The debate among Christians isn’t whether corruption is true, but to what degree. The word “radical” captures the idea of total depravity best. It means that sin has permeated to the core of our being. This rebuts the idea that people are basically (at their core) good. Sin comes from our hearts—the very center of our existence. Therefore, what must happen for sinners to become conformed to Christ is complete transformation, regeneration, and a spiritual renewal of the heart. Luther, who was an Augustinian monk, agreed with Augustine that the human will is in bondage to sin. Hence, sinners do not have a free-will. Man is dead in sin and cannot convert himself or prepare himself for salvation. In the Fall, man has not lost his power to make decisions but his moral power to desire knowing/loving God.

Semi-pelagians argue that it is not grace alone that saves. They believe it is grace plus a person’s cooperation with it. But Augustine argued we are saved by grace alone! Augustine argued that man, being dead in sin, has to be saved unilaterally by God in His grace (Eph 2:1-10). Until we are born of the Spirit, we are all flesh living in resistance to God.

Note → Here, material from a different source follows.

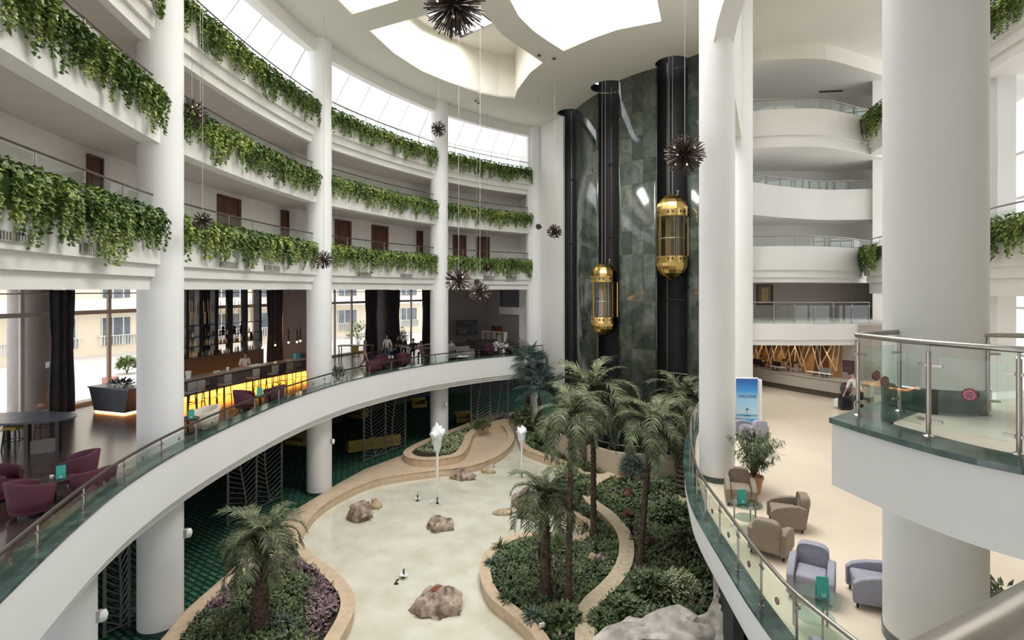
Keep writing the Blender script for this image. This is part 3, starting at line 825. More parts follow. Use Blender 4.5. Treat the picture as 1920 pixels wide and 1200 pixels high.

We do what we naturally desire (sin) and chose to do those things. Without a clear understanding and conviction in agreement with the doctrine of totally depravity, a person will have an eschewed understanding of the other doctrines related to soteriology.

1.     Can you think of churches and pastors today who have a Pelagian and Semi-pelagian views? Answer: All liberal churches, black liberation theology churches/religions (teach that only white people are evil, e.g., Louis Farrakhan). Also a growing number of positive motivational churches like Robert Schuller, Joel Olsteen types.
2.     How does a right understanding of the doctrine of totally depravity help the evangelist realize they have to rely upon God when sharing the Gospel?
3.     And what are clear signs that a person is relying upon God in their work of evangelism?